**DATA SEGMENT**

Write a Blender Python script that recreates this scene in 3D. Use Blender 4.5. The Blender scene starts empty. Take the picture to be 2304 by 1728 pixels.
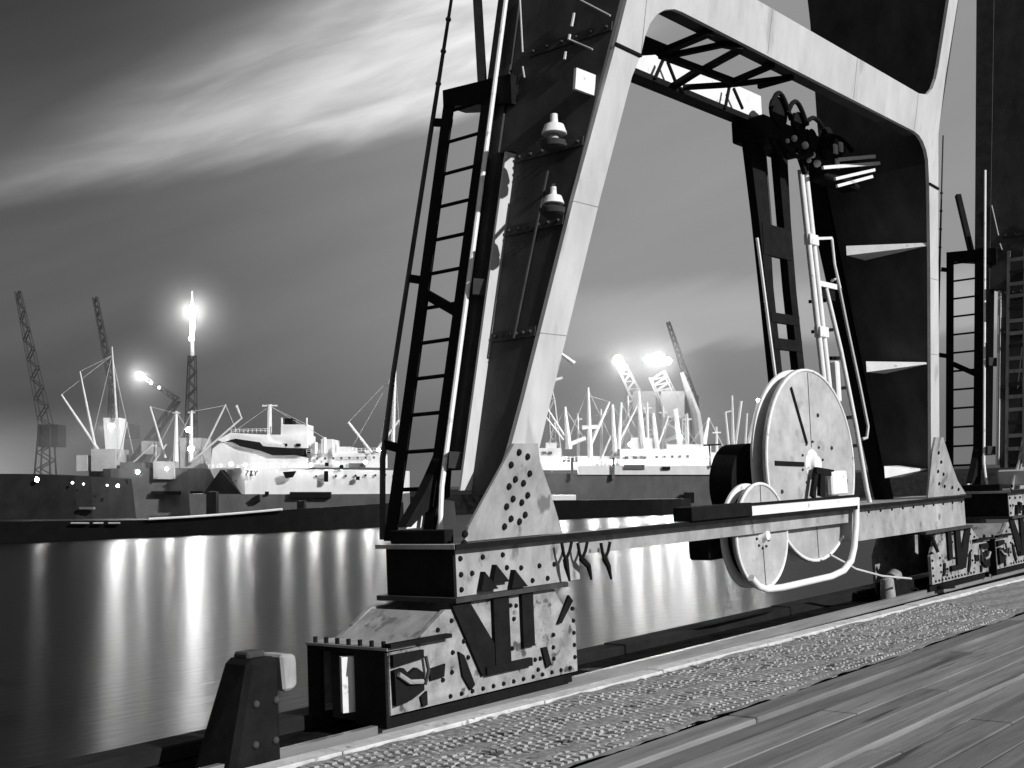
import bpy, bmesh, math, random
from mathutils import Vector, Matrix

random.seed(7)
scene = bpy.context.scene
COL = scene.collection
rad = math.radians

# ------------------------------------------------------------------ camera
# world: X runs along the quay, Y out over the water, Z up; the photographer stands at (0, 0, 2)
RIGHT = Vector((0.6434, -0.7645, -0.0418))
UP = Vector((-0.0350, -0.0850, 0.9958))
FWD = RIGHT.cross(UP) * -1.0
FWD.normalize()
UP = RIGHT.cross(FWD).normalized()
RIGHT = FWD.cross(UP).normalized()
EYE = Vector((0.0, 0.0, 2.0))
cam_data = bpy.data.cameras.new("camera")
cam = bpy.data.objects.new("camera", cam_data)
COL.objects.link(cam)
cam.matrix_world = Matrix((
    (RIGHT.x, UP.x, -FWD.x, EYE.x),
    (RIGHT.y, UP.y, -FWD.y, EYE.y),
    (RIGHT.z, UP.z, -FWD.z, EYE.z),
    (0, 0, 0, 1)))
cam_data.sensor_width = 36.0
cam_data.sensor_fit = 'HORIZONTAL'
cam_data.lens = 36.0 * 2725.0 / 2304.0
cam_data.clip_start = 0.05
cam_data.clip_end = 8000.0
scene.camera = cam

# ------------------------------------------------------------------ world: night sky with lit streaks of cloud
SUN_DIR = Vector((0.05, -0.89, 0.44)).normalized()      # towards the quay floodlight mast behind the camera
world = bpy.data.worlds.new("World")
scene.world = world
world.use_nodes = True
nt = world.node_tree
nt.nodes.clear()


def wn(kind, **kw):
    n = nt.nodes.new(kind)
    for k, v in kw.items():
        setattr(n, k, v)
    return n


def wl(a, b):
    nt.links.new(a, b)


def wmath(op, a, b=None, c=None, clamp=False):
    n = wn('ShaderNodeMath', operation=op)
    n.use_clamp = clamp
    for i, v in enumerate((a, b, c)):
        if v is None:
            continue
        if isinstance(v, (int, float)):
            n.inputs[i].default_value = v
        else:
            wl(v, n.inputs[i])
    return n.outputs[0]


def wstep(v, lo, hi):
    n = wn('ShaderNodeMapRange', interpolation_type='SMOOTHSTEP')
    for i, x in ((0, v), (1, lo), (2, hi)):
        if isinstance(x, (int, float)):
            n.inputs[i].default_value = x
        else:
            wl(x, n.inputs[i])
    n.inputs[3].default_value = 0.0
    n.inputs[4].default_value = 1.0
    return n.outputs[0]


tc = wn('ShaderNodeTexCoord')
sep = wn('ShaderNodeSeparateXYZ')
wl(tc.outputs['Generated'], sep.inputs[0])
az = wmath('MULTIPLY', wmath('ARCTAN2', sep.outputs[1], sep.outputs[0]), 57.2958)
el = wmath('MULTIPLY', wmath('ARCSINE', sep.outputs[2]), 57.2958)
t = wmath('MULTIPLY', wmath('SUBTRACT', 62.8, az), 0.05)          # 0 on the left of the view, 1 by the near leg
tpos = wmath('MAXIMUM', t, 0.0)
# streak coordinates: stretched along the band
cx = wmath('MULTIPLY', az, 0.085)
cy = wmath('SUBTRACT', el, wmath('MULTIPLY', t, 6.0))
comb = wn('ShaderNodeCombineXYZ')
wl(cx, comb.inputs[0]); wl(wmath('MULTIPLY', cy, 0.42), comb.inputs[1])
noi = wn('ShaderNodeTexNoise'); noi.inputs['Scale'].default_value = 1.6
noi.inputs['Detail'].default_value = 4.0; noi.inputs['Roughness'].default_value = 0.5
noi.inputs['Distortion'].default_value = 0.35
wl(comb.outputs[0], noi.inputs['Vector'])
noi2 = wn('ShaderNodeTexNoise'); noi2.inputs['Scale'].default_value = 0.9
noi2.inputs['Detail'].default_value = 3.0
wl(comb.outputs[0], noi2.inputs['Vector'])
wob = wmath('MULTIPLY', wmath('SUBTRACT', noi2.outputs[0], 0.5), 3.0)
elw = wmath('ADD', el, wob)
low = wmath('ADD', wmath('MULTIPLY', tpos, 4.6), 12.9)
upp = wmath('ADD', wmath('MULTIPLY', tpos, 8.0), 14.6)
band = wmath('MULTIPLY', wstep(elw, wmath('SUBTRACT', low, 0.7), wmath('ADD', low, 0.9)),
             wmath('SUBTRACT', 1.0, wstep(elw, wmath('SUBTRACT', upp, 1.2), wmath('ADD', upp, wmath('ADD', wmath('MULTIPLY', tpos, 4.0), 1.4)))))
tex = wmath('ADD', wmath('MULTIPLY', wstep(noi.outputs[0], 0.28, 0.72), 0.50), 0.44)
fade = wmath('SUBTRACT', 1.0, wstep(t, 1.12, 1.62))
inten = wmath('MULTIPLY', wmath('ADD', wmath('MULTIPLY', wmath('MINIMUM', tpos, 1.1), 0.56), 0.13), fade)
cloud = wmath('MULTIPLY', wmath('MULTIPLY', band, tex), inten)
# fainter low streak seen through the portal
low2 = wmath('MULTIPLY', wstep(elw, 5.6, 6.6), wmath('SUBTRACT', 1.0, wstep(elw, 7.6, 9.4)))
low2 = wmath('MULTIPLY', low2, wmath('MULTIPLY', wstep(t, 1.1, 1.4), 0.13))
# base: dark to the left and above the band, lighter to the right
base = wmath('ADD', wmath('MULTIPLY', wstep(t, 0.0, 1.5), 0.19), 0.098)
soft = wmath('MULTIPLY', wmath('SUBTRACT', noi2.outputs[0], 0.5), 0.10)
base = wmath('ADD', base, wmath('MULTIPLY', soft, 0.6))
above = wmath('MULTIPLY', wstep(el, wmath('ADD', upp, -0.5), wmath('ADD', upp, 7.0)), wmath('SUBTRACT', 1.0, wstep(t, 0.35, 1.1)))
base = wmath('MULTIPLY', base, wmath('SUBTRACT', 1.0, wmath('MULTIPLY', above, 0.55)))
lowdark = wmath('MULTIPLY', wmath('SUBTRACT', 1.0, wstep(el, 1.0, 9.0)), 0.42)
base = wmath('MULTIPLY', base, wmath('SUBTRACT', 1.0, lowdark))
# town glow along the horizon to the left
gl = wmath('MULTIPLY', wmath('SUBTRACT', 1.0, wstep(el, 0.2, 5.0)), wmath('SUBTRACT', 1.0, wstep(t, -0.2, 0.30)))
glow = wmath('MULTIPLY', gl, 0.45)
total = wmath('ADD', wmath('ADD', wmath('ADD', base, cloud), low2), glow)
sky = wn('ShaderNodeTexSky', sky_type='NISHITA')
sky.sun_disc = False
sky.sun_elevation = math.asin(SUN_DIR.z)
sky.sun_rotation = math.atan2(SUN_DIR.x, SUN_DIR.y)
bw = wn('ShaderNodeRGBToBW')
wl(sky.outputs[0], bw.inputs[0])
total = wmath('ADD', total, wmath('MULTIPLY', bw.outputs[0], 0.002))
total = wmath('MAXIMUM', total, 0.0)
bg = wn('ShaderNodeBackground')
combc = wn('ShaderNodeCombineColor')
for i in range(3):
    wl(total, combc.inputs[i])
wl(combc.outputs[0], bg.inputs['Color'])
bg.inputs['Strength'].default_value = 1.0
wo = wn('ShaderNodeOutputWorld')
wl(bg.outputs[0], wo.inputs['Surface'])

# ------------------------------------------------------------------ the one strong light: floodlight from the land side
sd = bpy.data.lights.new("sun", 'SUN')
sd.energy = 4.4
sd.angle = rad(0.8)
sd.color = (1.0, 1.0, 1.0)
sun = bpy.data.objects.new("sun", sd)
COL.objects.link(sun)
sun.location = SUN_DIR * 60
sun.rotation_euler = SUN_DIR.to_track_quat('Z', 'Y').to_euler()

scene.view_settings.view_transform = 'Standard'
scene.view_settings.look = 'None'
scene.view_settings.exposure = 0.0
scene.view_settings.gamma = 1.0
scene.view_settings.use_curve_mapping = False
scene.render.engine = 'CYCLES'
scene.cycles.use_denoising = True
scene.cycles.max_bounces = 6
scene.cycles.sample_clamp_indirect = 6.0
scene.cycles.caustics_reflective = False
scene.cycles.caustics_refractive = False

# ------------------------------------------------------------------ measuring helpers
F_PX = 2725.0


def ray(px, py):
    return RIGHT * (px - 1152.0) + UP * (864.0 - py) + FWD * F_PX


def on_z(px, py, z):
    r = ray(px, py)
    return EYE + r * ((z - EYE.z) / r.z)


def on_y(px, py, y):
    r = ray(px, py)
    return EYE + r * ((y - EYE.y) / r.y)


LEAN = 0.165                                     # the waterside frame leans towards the land


def frame_y(z):
    return 7.5 - LEAN * (z - 1.45)


def far(px, py, d):
    return EYE + ray(px, py) * (d / F_PX)


RH = Vector((RIGHT.x, RIGHT.y, 0)).normalized()  # along the moored ships
FH = Vector((FWD.x, FWD.y, 0)).normalized()      # away over the water
WATER = -3.0

# ------------------------------------------------------------------ materials
MATS = {}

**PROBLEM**
Only the lines from the start of the material through the line containing "rad = math.radians" should be transcribed. Pictures stay out.

**TASK RESPONSE**
Write a Blender Python script that recreates this scene in 3D. Use Blender 4.5. The Blender scene starts empty. Take the picture to be 2304 by 1728 pixels.
import bpy, bmesh, math, random
from mathutils import Vector, Matrix

random.seed(7)
scene = bpy.context.scene
COL = scene.collection
rad = math.radians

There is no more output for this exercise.